メンバーの分裂・解散騒動のドタバタ劇で、SMAPの広告価値が下がり始めたようだ。
今回の騒動を受けて、宣伝会議「Adver Times」編集部が、企業の宣伝部などの広告主(スポンサー)と企業に広告企画などを提案する広告会社に対して、「広告におけるタレント起用」のアンケート調査を実施(回答数は392)。2016年1月25日、その結果を明らかにした。
「事務所が会見を開いて説明・謝罪していない」
調査では、一連の分裂・解散騒動を受けて、「SMAPの広告タレントとしての価値をどう考えているか」聞いたところ、「低くなった」と回答した人が、「やや低くなった」(28.1%)と答えた人をあわせて62.8%にものぼった。
「高まった」と回答した人は14.8%(「やや高まった7.4%」を含む)、「変わらない」と回答した人は22.4%だった。
価値が下がった理由について、広告主からは、
「タレントは、あくまで夢を売る商売。それをテレビで公開謝罪させ、悲壮感を漂わせては、タレントイメージが悪くなり、広告に起用しにくくなる」(女性、40代前半)
「解散騒動で事務所という存在が巨大なものとしてイメージ化され、そのインパクトがネガティブにとらえられている」(男性、30代後半)
といった声が寄せられ、広告会社からは、
「解散の可能性があるタレント、グループとわかったので起用は不安だと思います。もし契約したとしたら、契約期間中ずっと爆弾を抱えているのですから」(女性、30代後半)
などの声があり、ネガティブな印象をぬぐえないでいるようすがうかがえる。
一方、少数ながら価値が高まったと考える理由には、
「国民的アイドルという認識が広まり、決定的となり、他のタレントとの違いが鮮明になった。関係を修復できれば、今まで以上の広告価値が得られる」(女性、40代後半)
との声が寄せられた。
また、騒動による反響の大きさからSMAPの価値の高さに改めて気づいたという声や、困難な状況に置かれたSMAPを支援することで、企業イメージが向上するのではないかという声もあった。

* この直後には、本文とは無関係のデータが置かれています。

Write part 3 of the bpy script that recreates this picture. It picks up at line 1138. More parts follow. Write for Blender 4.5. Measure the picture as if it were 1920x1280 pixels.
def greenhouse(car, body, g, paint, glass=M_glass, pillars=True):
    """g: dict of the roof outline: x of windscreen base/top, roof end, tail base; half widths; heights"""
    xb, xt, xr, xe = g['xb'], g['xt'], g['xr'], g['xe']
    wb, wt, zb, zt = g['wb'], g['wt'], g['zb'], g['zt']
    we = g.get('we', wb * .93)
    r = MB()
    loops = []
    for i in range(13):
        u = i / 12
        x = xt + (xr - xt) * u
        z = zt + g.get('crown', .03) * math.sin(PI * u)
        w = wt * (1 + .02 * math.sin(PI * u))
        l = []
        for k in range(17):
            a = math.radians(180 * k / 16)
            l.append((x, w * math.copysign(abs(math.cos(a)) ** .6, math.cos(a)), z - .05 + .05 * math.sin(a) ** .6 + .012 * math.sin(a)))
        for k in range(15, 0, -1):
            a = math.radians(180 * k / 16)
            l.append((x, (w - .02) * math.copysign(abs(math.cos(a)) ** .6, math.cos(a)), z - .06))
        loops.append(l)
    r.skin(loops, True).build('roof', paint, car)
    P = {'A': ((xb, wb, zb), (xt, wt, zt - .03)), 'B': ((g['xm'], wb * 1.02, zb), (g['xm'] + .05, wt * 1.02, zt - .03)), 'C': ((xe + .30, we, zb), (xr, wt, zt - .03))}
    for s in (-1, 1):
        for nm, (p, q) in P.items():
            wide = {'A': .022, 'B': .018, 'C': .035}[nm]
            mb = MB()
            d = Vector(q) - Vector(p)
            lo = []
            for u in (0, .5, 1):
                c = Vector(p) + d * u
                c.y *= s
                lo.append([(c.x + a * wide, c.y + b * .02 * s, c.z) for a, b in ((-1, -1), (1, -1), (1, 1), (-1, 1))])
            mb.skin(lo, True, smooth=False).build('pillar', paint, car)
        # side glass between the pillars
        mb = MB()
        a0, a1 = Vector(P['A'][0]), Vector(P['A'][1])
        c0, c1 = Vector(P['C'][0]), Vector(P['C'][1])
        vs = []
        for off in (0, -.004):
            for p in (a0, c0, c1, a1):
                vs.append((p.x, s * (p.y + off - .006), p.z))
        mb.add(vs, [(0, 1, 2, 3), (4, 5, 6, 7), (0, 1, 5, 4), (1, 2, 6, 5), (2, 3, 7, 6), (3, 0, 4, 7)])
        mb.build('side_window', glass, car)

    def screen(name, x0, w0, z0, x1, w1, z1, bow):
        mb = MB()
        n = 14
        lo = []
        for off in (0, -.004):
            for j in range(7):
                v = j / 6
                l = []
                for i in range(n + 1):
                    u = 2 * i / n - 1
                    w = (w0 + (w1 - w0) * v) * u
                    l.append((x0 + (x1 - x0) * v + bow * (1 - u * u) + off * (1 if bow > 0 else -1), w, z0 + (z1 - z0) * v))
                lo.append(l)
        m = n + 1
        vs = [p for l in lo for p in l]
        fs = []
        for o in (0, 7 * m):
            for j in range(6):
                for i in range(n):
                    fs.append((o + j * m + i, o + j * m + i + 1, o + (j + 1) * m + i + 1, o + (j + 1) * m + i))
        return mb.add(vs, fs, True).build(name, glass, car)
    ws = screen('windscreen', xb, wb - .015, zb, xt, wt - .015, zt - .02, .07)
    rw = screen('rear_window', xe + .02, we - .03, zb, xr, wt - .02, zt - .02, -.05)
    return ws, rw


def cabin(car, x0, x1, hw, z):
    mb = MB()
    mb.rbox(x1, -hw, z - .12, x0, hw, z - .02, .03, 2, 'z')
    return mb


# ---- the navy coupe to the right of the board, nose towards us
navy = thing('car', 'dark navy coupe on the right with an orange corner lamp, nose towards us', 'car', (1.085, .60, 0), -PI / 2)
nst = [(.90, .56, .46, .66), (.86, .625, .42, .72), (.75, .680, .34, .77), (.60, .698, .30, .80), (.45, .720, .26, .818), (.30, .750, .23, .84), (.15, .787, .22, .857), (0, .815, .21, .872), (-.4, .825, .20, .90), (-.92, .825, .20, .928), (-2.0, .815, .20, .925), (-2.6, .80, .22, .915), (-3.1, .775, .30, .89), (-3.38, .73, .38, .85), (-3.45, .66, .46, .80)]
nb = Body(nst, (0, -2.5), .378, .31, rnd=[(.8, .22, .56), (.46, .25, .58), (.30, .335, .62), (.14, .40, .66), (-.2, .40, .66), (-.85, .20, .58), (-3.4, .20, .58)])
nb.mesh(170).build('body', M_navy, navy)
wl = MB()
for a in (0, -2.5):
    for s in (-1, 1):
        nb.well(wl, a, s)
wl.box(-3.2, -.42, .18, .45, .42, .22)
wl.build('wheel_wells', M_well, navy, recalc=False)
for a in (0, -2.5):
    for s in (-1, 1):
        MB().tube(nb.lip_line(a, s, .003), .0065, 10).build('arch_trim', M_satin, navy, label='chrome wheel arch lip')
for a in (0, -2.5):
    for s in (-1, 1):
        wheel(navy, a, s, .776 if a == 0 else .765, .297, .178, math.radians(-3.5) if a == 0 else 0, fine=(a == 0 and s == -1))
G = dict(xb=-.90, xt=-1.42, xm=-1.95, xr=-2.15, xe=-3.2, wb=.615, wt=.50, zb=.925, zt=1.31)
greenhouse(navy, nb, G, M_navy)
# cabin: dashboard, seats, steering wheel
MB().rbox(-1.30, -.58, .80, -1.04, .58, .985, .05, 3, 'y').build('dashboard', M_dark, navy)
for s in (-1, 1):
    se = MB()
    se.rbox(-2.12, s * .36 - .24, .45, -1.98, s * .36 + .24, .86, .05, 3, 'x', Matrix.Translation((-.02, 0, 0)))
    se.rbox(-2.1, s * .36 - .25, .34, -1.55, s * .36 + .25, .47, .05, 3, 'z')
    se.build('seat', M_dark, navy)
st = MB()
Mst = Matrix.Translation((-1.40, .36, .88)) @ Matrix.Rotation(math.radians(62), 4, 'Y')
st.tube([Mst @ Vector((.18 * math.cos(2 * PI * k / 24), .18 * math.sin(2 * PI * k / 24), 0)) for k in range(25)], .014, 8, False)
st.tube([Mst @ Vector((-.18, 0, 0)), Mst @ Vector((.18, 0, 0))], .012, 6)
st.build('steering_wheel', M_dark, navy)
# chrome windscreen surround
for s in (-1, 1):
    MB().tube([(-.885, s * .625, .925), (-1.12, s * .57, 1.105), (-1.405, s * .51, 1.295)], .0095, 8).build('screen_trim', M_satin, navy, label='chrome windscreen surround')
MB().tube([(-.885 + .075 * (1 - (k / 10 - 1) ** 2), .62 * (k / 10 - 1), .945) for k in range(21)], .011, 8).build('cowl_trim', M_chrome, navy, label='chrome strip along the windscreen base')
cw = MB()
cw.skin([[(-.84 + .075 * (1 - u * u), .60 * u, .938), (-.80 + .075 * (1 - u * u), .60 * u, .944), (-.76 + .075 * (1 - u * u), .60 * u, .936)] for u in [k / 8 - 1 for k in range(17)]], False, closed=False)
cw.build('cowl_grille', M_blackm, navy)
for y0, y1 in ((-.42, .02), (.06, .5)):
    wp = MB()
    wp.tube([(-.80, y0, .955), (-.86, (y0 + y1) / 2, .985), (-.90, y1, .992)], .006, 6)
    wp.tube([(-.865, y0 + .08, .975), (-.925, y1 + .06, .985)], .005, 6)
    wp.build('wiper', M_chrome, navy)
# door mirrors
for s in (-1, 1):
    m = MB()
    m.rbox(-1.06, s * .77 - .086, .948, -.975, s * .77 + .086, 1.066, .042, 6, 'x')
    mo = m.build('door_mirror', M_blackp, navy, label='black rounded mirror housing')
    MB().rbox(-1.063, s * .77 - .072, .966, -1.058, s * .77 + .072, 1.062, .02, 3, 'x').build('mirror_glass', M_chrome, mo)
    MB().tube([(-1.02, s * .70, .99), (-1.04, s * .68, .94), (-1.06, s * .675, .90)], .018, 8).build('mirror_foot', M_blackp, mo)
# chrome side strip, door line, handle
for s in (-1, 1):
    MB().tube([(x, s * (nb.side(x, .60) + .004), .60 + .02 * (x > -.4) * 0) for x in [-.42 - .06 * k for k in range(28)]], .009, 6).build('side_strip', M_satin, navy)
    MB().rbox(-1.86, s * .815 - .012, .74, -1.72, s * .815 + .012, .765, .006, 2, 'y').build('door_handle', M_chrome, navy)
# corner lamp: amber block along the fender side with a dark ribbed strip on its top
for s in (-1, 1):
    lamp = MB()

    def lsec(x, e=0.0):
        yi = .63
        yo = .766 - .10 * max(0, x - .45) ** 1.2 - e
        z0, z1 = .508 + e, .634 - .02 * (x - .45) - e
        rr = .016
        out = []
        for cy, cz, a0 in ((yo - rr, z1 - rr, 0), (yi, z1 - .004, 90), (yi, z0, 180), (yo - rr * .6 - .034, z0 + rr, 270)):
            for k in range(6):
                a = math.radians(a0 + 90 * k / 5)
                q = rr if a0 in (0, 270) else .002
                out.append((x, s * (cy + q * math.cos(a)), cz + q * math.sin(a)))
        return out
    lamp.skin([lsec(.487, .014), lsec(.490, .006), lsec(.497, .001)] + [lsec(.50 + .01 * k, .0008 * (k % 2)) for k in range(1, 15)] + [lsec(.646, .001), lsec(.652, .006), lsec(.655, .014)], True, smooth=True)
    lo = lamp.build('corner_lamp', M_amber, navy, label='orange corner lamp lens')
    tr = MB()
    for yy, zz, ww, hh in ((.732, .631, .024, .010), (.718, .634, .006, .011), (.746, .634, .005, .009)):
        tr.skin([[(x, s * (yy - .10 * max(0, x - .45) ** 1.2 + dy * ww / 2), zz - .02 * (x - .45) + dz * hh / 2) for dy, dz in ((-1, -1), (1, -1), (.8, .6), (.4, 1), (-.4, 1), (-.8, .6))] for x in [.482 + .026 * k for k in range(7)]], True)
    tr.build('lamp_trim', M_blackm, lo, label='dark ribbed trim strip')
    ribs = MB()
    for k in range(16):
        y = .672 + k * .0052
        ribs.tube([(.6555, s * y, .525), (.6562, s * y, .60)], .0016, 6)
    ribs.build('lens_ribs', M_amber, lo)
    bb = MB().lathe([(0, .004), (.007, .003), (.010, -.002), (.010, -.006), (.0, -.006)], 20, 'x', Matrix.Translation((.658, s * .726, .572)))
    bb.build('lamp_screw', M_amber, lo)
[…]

とはいえ、広告主の51.4%、広告会社の47%が「起用したくない」と答えており、その理由の中には、「所属事務所がきちんと会見を開いて、世間に説明・謝罪していない」との声もあった。所属事務所の他のタレントの広告起用にも、広告主と広告会社の約半数が「影響がある」と答えた。SMAPのみならず、ジャニーズ事務所のイメージも低下しているとみられる。
こうした調査結果に、企業アナリストの大関暁夫氏は、「企業は(SMAPに)高いお金を払って起用しているのですから、イメージダウンにつながるリスクは低いほうがいい。分裂、解散しないことを事務所はまだ明言していませんし、リスクは高いままです。(広告価値が下がっているのは)当然の流れでしょう」と話している。
すでに昨年からCM起用の上位から消えていた
そうしたなか、SMAPのメンバーが出演しているテレビCMは、すでに昨年から減ってきていたようだ。
メディアの調査・分析するニホンモニターの「2015年上半期タレントCM起用社数ランキング」(2015年1~6月のCM出稿状況)によると、男性タレントの上位は同じジャニーズ事務所の「嵐」のメンバーの独壇場といっていいほどで、相葉雅紀さん、櫻井翔さんが元プロテニスプレイヤーの松岡修造さんとともに10社で1位。大野智さん、二宮和也さん(いずれも9社)、松本潤さん(8社)のメンバー全員がトップ10にランクインしている。
一方、SMAPは、RIZAPやアサヒビールなどのCMに出演した香取慎吾さんと、エイブルや日清食品などの中居正広さんの6社が最多だった。2014年(1~11月)時点では、サントリー食品インターナショナルやタマホーム、トヨタ自動車など9社のCMに出演していた木村拓哉さんの名前は、15年上期では上位から消えていた。
さらに2015年(1~11月)のデータをみると、「嵐」の勢いが止まらないなか、SMAPのメンバーの名前は、すべて上位から消えてしまっていた。
前出の大関氏は、「CMで大切な好感度には、たとえばフレッシュさ、躍動感、若々しさなどの要素があります。こうした点でSMAPは、今回の騒動がなかったとしても、年齢的にそろそろどうか、と。そうであれば、『本物がわかる』とか、『決断力』とか、別の要素でイメージをつくり変えていかなければならない時期といえます。それができないとなると、広告価値はますます下がると思います」とみている。
そして、メンバーの不仲説が拡散していることも、「少なくとも、グループでは起用しづらいですよね」とみる。
CMへの新たな起用は難しいかもしれない。